How do you make an “ethical” graphic? How do you avoid misleading a reader as to what is being said, while still editorializing enough to ensure legibility of meaning? Kieran Healy, Carl Bergstrom and Jevin West all attempt to answer these questions through their “Profiles in Badness,” often reaching similar conclusions on the ways in which aesthetic considerations affect the perception of a reader/viewer on what is being communicated.
Healy provides a much more thorough and wide-ranging discussion of these issues than Bergstrom and West, going through the reasons to look at data, what makes “bad” figures bad, and what visual elements are at play when examining readers’ perceptions.

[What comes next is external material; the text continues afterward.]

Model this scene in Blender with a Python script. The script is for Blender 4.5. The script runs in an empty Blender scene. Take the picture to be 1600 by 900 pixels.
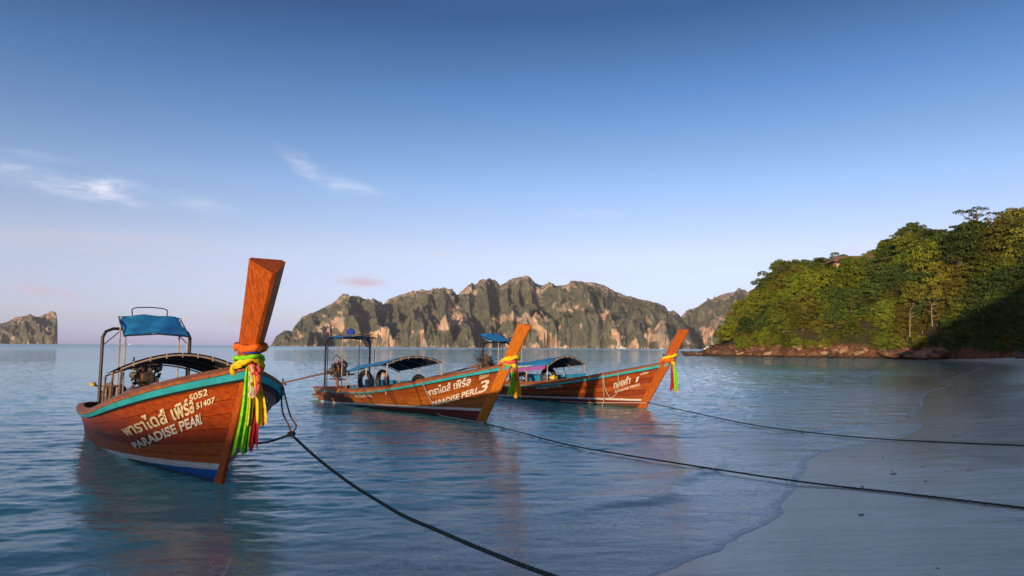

Healy’s breakdown of problems into three varieties is a useful framework. Badness can come from: strictly aesthetic issues (tackiness/tastelessness), bad data (well-designed but misleading), or bad perception (not designed for legibility). His discussion of the aesthetic ideals of Edward Tufte— maximizing the “data-to-ink ratio” and minimizing “chartjunk”—is especially nuanced and compelling. While acknowledging Tufte’s conclusions as good rules of thumb, Healy provides examples based on perceptual science to acknowledge that sometimes increasing visual complexity enhances legibility (as is the case with box and whisker diagrams where Tufte’s preferred model was recorded as being less legible to users), and “junk” may lend visual distinctiveness and enhance retention of the graphic for the viewer.
Healy’s discussion of perception is equally nuanced and peppered with useful tips for the aspiring data visualization designer. Discussions of color (and the benefits of the HCL colorspace for pairing colors with appropriate variations across one element versus another) provide concrete examples and are easy to grasp. The discussion of “pre-attentive pop out” and the immediacy with which color differences scan versus shape differences is particularly illuminating.
Bergstrom and West’s analysis of “bad” graphics is more focused on editorial issues, but no less enjoyable or insightful. Their case that “proportional ink” should dictate the presentation of bar graphs and other shaded elements is persuasive and easily comprehended. Their inclusion of characteristic “bad” graphs — including one where shading and an inversion of axes leads a reader to potentially draw the exact opposite conclusion from the reality of the data – allows them to make their points in a relatively brief manner.